On October 8, 2005, just before 9:00 a.m. local time, a magnitude 7.6 earthquake occurred near the Pakistan town of Muzaffarabad. Violent shaking leveled entire villages and triggered landslides, cutting off access to remote areas in Pakistan's Northwest Frontier Province and in the Kashmir region. It was the deadliest earthquake in the recent history of the sub-continent, killing more than 73,000 people, injuring more than 128,000, and leaving millions homeless. Because the earthquake struck during school hours, fatalities among schoolchildren were particularly high. At least 17,000 children died in schools, and thousands more were seriously injured.

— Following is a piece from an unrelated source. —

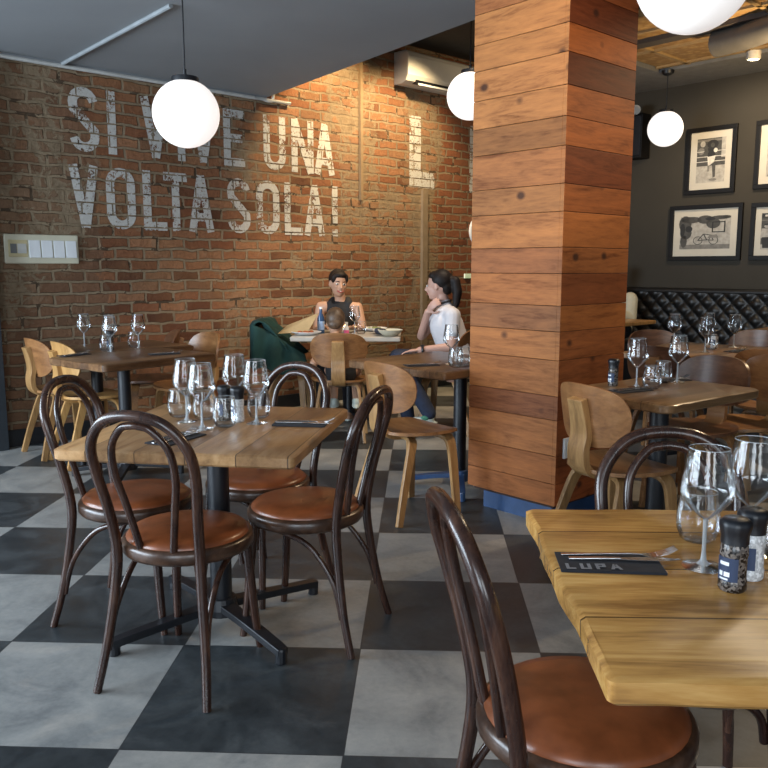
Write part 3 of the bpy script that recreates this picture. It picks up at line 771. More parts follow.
# ------------------------------------------------------------------ tables
def top_mesh(L, W, H, th=.038, round_=.03, wavy=0, cham=.008):
    g = G(); pts = []
    n = 14
    def edge(a, b, k):
        for i in range(n):
            f = i/n; x = a[0]+(b[0]-a[0])*f; y = a[1]+(b[1]-a[1])*f
            nx, ny = (b[1]-a[1]), -(b[0]-a[0]); l = sqrt(nx*nx+ny*ny)
            q = wavy*(sin(f*9+k)*.5+sin(f*23+2*k)*.3)*min(1, 6*f, 6*(1-f))
            pts.append((x+nx/l*q, y+ny/l*q))
    r = round_; c = []
    for cx, cy, a0 in ((L/2-r,-W/2+r,-90),(L/2-r,W/2-r,0),(-L/2+r,W/2-r,90),(-L/2+r,-W/2+r,180)):
        c.append([(cx+r*cos(radians(a0+k*18)), cy+r*sin(radians(a0+k*18))) for k in range(6)])
    for i in range(4):
        pts += c[i][:-1]; edge(c[i][-1], c[(i+1)%4][0], i*1.7)
    N = len(pts)
    def ring(z, s): return [(p[0]*(1-s/(L/2)), p[1]*(1-s/(W/2)), z) for p in pts]
    vs = ring(H, cham)+ring(H-cham*.7, 0)+ring(H-th+.006, .001)+ring(H-th, .007)
    fs = [tuple(range(N)), tuple(range(3*N,4*N))[::-1]]
    for j in range(3): fs += [(j*N+i, (j+1)*N+i, (j+1)*N+(i+1)%N, j*N+(i+1)%N) for i in range(N)]
    g.add(vs, fs); return g
def table(p, deg, L, W, m, label, H=.735, th=.038, base_rot=45, base_off=(0,0), wavy=.003, reach=.33, base=None, foot=None, rnd=.02, group=None, pr=.038):
    t = thing('dining_table', label, 'table', (*p,0), radians(deg), group)
    top_mesh(L, W, H, th, rnd, wavy).build('tabletop', m, t, 35)
    bx, by = base_off; bm = base or BLACK
    g = G(); g.lathe([(pr,.06),(pr,H-th-.02)], 20, (bx,by,0)); g.build('post', bm, t, True)
    g = G(); g.box(bx-.16,bx+.16,by-.16,by+.16,H-th-.02,H-th-.001); g.build('top_bracket', bm, t)
    g = G(); g.lathe([(0,.10),(.05,.10),(.058,.06),(.058,.035),(0,.035)], 20, (bx,by,0))
    for k in range(4):
        a = radians(base_rot+90*k); d = Vector((cos(a), sin(a), 0)); s_ = Vector((-sin(a), cos(a), 0)); o = Vector((bx,by,0))
        g.ribbon([o+d*.02+Vector((0,0,.07)), o+d*.15+Vector((0,0,.062)), o+d*reach*.9+Vector((0,0,.045)), o+d*reach+Vector((0,0,.040))], s_, [.06,.05,.042,.038], .026)
        e = o+d*(reach-.012); g.lathe([(0,.055),(.018,.053),(.02,.045),(.02,.0),(0,.0)], 12, (e.x,e.y,0))
    g.build('cross_base', foot or bm, t, bevel=.003)
    return t
table((.108,.725), -6, .745, .82, TOP_MID, 'square plank-topped table in the middle with four bentwood chairs', base_rot=-42, base_off=(-.03,.06), reach=.41)
table((1.47,-.555), 1, .86, .76, TOP_NEAR, 'golden plank table in the near right corner of the picture', th=.042, base_off=(.0,-.02), wavy=.007, rnd=.012, pr=.035)
table((1.865,1.655), 40, .72, .56, TOP_BROWN, 'brown wooden table directly right of the timber column', wavy=.005, rnd=.05, th=.04, pr=.042)
table((2.66,3.38), 52, .96, .76, TOP_BROWN, 'second table right of column, crowded with wine glasses', wavy=.003, rnd=.03)
table(uvp(6.42,2.62), 45, .72, .72, PLY_GOLD, 'small light table in front of banquette next to the column', wavy=0, rnd=.02)
table(uvp(6.35,.62), 45, .72, .95, PLY_GOLD, 'light table before the banquette at right edge', wavy=0, rnd=.02)
table(uvp(1.37,2.73), 54, .80, .60, TOP_OLD, 'dark live-edge table by brick wall, nearer of the joined pair', wavy=.012, rnd=.03, th=.045, base_off=(-.08,0))
table(uvp(1.53,3.34), 47, .86, .60, TOP_OLD, 'dark table pushed against the brick wall, farther of the joined pair', wavy=.004, rnd=.03, base_off=(-.15,0))
table(uvp(2.56,1.27), 45, .76, .78, TOP_OLD, 'dark wooden table half hidden behind timber column', wavy=.004, rnd=.02, th=.045, foot=BLUEBLACK, base_off=(.05,-.11))
PALE = plain('pale_tabletop', (.50,.46,.40), .3, 0, .05)
table((.20,4.66), 1, .86, .78, PALE, 'pale-topped table where the two women sit by the wall', wavy=0, rnd=.01, base=BLACK)

# ------------------------------------------------------------------ glassware and table settings
TH = .7355
def make_wine():
    t = thing('wine_glass', 'x', 'glass', (0,0,0), 0, 'clear stemmed wine glasses')
    g = G(); g.lathe([(.0,.089),(.0045,.090),(.012,.095),(.028,.110),(.0435,.130),(.0460,.137),(.0460,.143),(.0430,.168),(.0385,.196),(.0345,.220)], 40); g.mi = 1; g.lathe([(.0352,.2195),(.0348,.2208),(.0342,.2208),(.0340,.2195)], 40); g.build('bowl', [GLASS, STEM], t, 70)
    g = G(); g.lathe([(.0045,.089),(.0038,.07),(.0038,.03),(.0055,.014),(.012,.007)], 16); g.build('stem', STEM, t, 60)
    g = G(); g.lathe([(.012,.007),(.03,.0035),(.037,.002),(.037,.0),(0,.0)], 32); g.build('foot', GLASS, t, 60)
    return t
def make_tumbler():
    g = G(); g.lathe([(0,.0),(.026,.0),(.034,.006),(.0405,.025),(.042,.045),(.0385,.075),(.034,.100)], 36); g.lathe([(.0365,.014),(.028,.009),(0,.008)], 36); g.mi = 1; g.lathe([(.0348,.0995),(.0343,.1008),(.0336,.1008),(.0334,.0995)], 36)
    return tag(g.build('tumbler', [GLASS, STEM], None, 70), 'x', 'glass', 'clear stemless tumblers')
W0 = make_wine(); T0 = make_tumbler(); W0.location = (1.308,-.532,TH); T0.location = (1.347,-.384,TH)
W0['label'] = 'wine glass on golden near table, nearest to napkin'; T0['label'] = 'stemless tumbler behind the nearest wine glass on golden table'
for p, s, lb in (
 ((1.418,-.455), 1.0, 'wine glass on golden near table, behind the two grinders'),
 ((-.021,.795), 1.0, 'leftmost wine glass on the middle table'),
 ((.068,.665), 1.0, 'wine glass nearest the camera on the middle table'),
 ((.118,.935), 1.0, 'farthest wine glass on the middle table, behind the grinders'),
 ((.229,.775), 1.0, 'rightmost wine glass on the middle table'),
 ((1.767,1.69), 1.0, 'wine glass on table right of column, nearer the black-capped grinder'),
 ((2.00,1.86), 1.0, 'wine glass toward the right on the table right of column'),
 ((2.52,3.62), 1.0, 'left wine glass on second right-hand table'),
 ((2.60,3.24), 1.0, 'wine glass nearest the camera on second right-hand table'),
 ((2.90,3.56), 1.0, 'right wine glass on second right-hand table'),
 ((2.80,3.76), 1.0, 'farthest wine glass on second right-hand table'),
 ((-1.50,3.44), 1.0, 'lone wine glass at left on the wall-side table'),
 ((-1.19,3.11), 1.0, 'wine glass in left cluster on the wall-side table'),
 ((-1.09,3.345), 1.0, 'wine glass in right cluster on the wall-side table'),
 ((-1.27,3.30), 1.0, 'wine glass behind left cluster on the wall-side table'),
 ((.965,2.52), 1.0, 'wine glass on dark table half hidden by column'),
 ((.255,4.62), .85, 'glass standing in front of the woman in black top')):
    copy_tree(W0, lb, (*p, TH))
for p, lb in (
 ((-.075,.885), 'tumbler at left of glass cluster on the middle table'), ((.134,.715), 'tumbler at centre front of cluster on the middle table'), ((.215,.885), 'tumbler at right of cluster on the middle table'), ((.03,.84), 'tumbler behind the front wine glass on the middle table'),
 ((1.828,1.665), 'front tumbler on table right of column'), ((1.93,1.85), 'rear tumbler on table right of column'),
 ((1.47,-.50), 'tumbler at right edge of picture on golden near table'),
 ((-1.235,3.15), 'tumbler in left cluster on the wall-side table'), ((-1.15,3.42), 'tumbler in right cluster on the wall-side table'),
 ((.985,2.42), 'front tumbler on dark table half hidden by column'), ((1.03,2.48), 'rear tumbler on dark table half hidden by column'),
 ((2.70,3.42), 'tumbler amid wine glasses on second right-hand table'), ((.31,4.56), 'tumbler beside child on pale table')):
    copy_tree(T0, lb, (*p, TH))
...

To help Pakistan in its efforts to prevent such devastating losses in future earthquakes, GeoHazards International (GHI) has begun a three-year project "Building Pakistan's Capacity for Instruction, Research, and Practice in Earthquake Engineering and Retrofit." Partnering with NED University of Engineering and Technology in Karachi (www.neduet.edu.pk) and other institutions in Pakistan that train future engineers and architects, GHI is working to strengthen the curricula for both practicing engineers and students. This pioneering collaborative project is funded by the US Agency for International Development (USAID) through The National Academies and by the Pakistan Higher Education Commission.

The project concentrates on building capacity in Pakistan's academic, public, and private sectors to assess and reduce the seismic vulnerability of existing buildings, and construct new buildings better. To accomplish these goals, GHI and NED have paired a team of American experts in earthquake engineering education and practice with a team of Pakistani professors and building professionals. The project team is comprised of Dr. Sarosh Lodi and Dr. Sahibzad a Rafeeqi of NED on the Pakistan side and, on the US side, of Dr. Janise Rodgers, Mr. Thomas Tobin and Dr. Brian Tucker (all of GHI), Dr. Gregory Deierlein (Stanford University), Mr. David Mar (Tipping-Mar + associates), and Dr. Khalid Mosalam (University of California, Berkeley). The project also includes numerous other participants in academia and industry from both Pakistan and the United States.

Together, the teams are improving the earthquake engineering curriculum, developing training materials and hosting professional training workshops for Pakistani engineers, architects, and other building professionals. They are training a cadre of NED Engineering University professors to teach assessment and retrofit methods, integrating formal instruction in theory with practice by using case studies of existing buildings typical of the local building stock.

While building earthquake engineering education capacity in Pakistan, the project is at the same time strengthening cooperative research and professional relationships between Pakistani and American researchers through academic exchange, consultation on research topics that directly impact seismic safety in Pakistan, and creation of an earthquake engineering research agenda for Pakistan. In the coming months of the collaborative project, we will post updates of project activities and progress.